The Samsung conglomerate has a significant influence on South Korea's economy. It's one of the largest organizations in the country and one of its biggest employers. Samsung also accounts for 8% of South Korea's entire manufacturing output and represents 17% of the total market cap of KOSPI, the main stock index.
The South Korean won has been under pressure against the US dollar for much of the year. Various factors have influenced the currency's decline against the greenback. It faces another challenge which may lead to further pressure, one that's presented by Samsung.
Korean won will likely face downward pressure due to dividend payment
Samsung Electronics is due to begin distributing a significant dividend payment this week. The 2.5 trillion won or $1.8 billion dividend payment could put the currency under further pressure, given the nature of shareholding in Samsung Electronics.
Nearly 52% of ordinary shares in the country's biggest company are held by overseas investors. This means that over half of the $1.8 billion in dividends will be paid to investors who are outside South Korea.

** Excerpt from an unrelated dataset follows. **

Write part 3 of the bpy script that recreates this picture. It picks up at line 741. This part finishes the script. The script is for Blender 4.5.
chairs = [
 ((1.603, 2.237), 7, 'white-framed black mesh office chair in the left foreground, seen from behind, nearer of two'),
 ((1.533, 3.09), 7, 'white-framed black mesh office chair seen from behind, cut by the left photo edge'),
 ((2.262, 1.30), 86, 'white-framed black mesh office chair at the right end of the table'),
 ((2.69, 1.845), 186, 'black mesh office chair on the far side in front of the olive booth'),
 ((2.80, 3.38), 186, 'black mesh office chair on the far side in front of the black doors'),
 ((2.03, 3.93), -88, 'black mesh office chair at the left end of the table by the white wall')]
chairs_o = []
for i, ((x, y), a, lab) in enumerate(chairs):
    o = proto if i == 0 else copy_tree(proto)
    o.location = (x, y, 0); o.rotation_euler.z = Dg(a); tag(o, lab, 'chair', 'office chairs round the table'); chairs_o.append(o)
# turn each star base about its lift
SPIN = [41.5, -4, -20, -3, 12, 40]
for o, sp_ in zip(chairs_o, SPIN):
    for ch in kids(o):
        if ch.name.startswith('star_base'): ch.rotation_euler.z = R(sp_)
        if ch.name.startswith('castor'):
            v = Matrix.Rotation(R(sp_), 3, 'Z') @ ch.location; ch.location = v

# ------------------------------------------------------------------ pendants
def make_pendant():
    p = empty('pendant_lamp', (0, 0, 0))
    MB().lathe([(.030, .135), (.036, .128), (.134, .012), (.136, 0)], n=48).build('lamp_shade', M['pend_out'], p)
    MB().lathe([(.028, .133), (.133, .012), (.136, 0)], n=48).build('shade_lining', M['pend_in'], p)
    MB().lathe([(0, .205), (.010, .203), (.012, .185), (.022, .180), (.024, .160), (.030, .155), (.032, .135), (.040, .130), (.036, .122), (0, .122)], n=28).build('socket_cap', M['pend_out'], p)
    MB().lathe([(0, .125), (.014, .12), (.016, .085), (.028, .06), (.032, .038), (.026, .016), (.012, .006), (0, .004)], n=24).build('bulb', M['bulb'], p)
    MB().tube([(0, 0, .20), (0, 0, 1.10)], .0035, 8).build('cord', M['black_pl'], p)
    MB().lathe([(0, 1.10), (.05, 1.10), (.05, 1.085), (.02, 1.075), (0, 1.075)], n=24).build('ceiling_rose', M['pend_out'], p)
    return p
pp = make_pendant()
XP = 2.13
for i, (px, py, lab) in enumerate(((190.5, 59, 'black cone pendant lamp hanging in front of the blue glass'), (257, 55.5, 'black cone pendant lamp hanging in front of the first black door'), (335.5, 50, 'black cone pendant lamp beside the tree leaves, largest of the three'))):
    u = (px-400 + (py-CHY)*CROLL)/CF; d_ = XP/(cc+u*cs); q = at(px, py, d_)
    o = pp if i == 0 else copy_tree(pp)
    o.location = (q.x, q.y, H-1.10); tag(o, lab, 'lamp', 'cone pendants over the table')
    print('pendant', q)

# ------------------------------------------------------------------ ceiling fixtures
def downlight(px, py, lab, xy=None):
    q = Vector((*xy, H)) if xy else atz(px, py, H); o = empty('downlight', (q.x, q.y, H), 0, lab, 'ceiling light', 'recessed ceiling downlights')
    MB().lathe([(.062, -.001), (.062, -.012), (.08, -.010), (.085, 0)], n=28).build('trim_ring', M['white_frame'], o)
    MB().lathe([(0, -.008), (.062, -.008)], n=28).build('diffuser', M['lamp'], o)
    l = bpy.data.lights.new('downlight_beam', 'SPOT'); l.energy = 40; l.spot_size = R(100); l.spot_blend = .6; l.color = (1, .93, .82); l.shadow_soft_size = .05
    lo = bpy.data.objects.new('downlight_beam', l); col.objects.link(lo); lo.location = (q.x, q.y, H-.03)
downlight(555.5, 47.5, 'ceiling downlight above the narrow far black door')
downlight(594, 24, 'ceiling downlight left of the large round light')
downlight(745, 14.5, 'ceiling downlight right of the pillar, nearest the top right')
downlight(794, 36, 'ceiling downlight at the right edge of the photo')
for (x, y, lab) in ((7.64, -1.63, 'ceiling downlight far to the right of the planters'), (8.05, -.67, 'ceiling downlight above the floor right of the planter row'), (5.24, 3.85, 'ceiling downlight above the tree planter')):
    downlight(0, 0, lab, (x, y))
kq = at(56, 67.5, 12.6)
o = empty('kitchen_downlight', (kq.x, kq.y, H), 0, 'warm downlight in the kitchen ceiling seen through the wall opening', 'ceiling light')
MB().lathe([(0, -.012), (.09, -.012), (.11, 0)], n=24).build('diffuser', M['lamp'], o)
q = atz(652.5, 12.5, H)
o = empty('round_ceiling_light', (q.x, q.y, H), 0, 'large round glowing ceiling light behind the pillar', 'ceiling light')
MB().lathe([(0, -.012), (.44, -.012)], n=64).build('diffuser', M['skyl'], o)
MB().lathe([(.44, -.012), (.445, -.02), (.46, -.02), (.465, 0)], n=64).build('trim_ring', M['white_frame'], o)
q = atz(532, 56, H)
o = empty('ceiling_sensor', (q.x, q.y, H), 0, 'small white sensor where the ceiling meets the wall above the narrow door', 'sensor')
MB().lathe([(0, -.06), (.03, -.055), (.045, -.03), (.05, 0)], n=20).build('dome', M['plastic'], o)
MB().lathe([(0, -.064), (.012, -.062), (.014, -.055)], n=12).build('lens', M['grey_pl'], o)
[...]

The dividend payments will require won to be sold against purchases of the US dollar, driving prices of the greenback and pushing the won down further. This dividend payment comes during a period of considerable pressure on the won, largely due to rising US yields, consistent outflows from the country's stock market, and the threat of tariffs from the incoming Trump administration.
The South Korean won has already hit its two-year low of 1,410.70 against the dollar last week and such a significant outflow of dollars may push it down even more. Samsung has enhanced its dividend payments in recent years and increased stock buybacks to enhance shareholder value as investors have continued to call on the company to take steps for better valuations.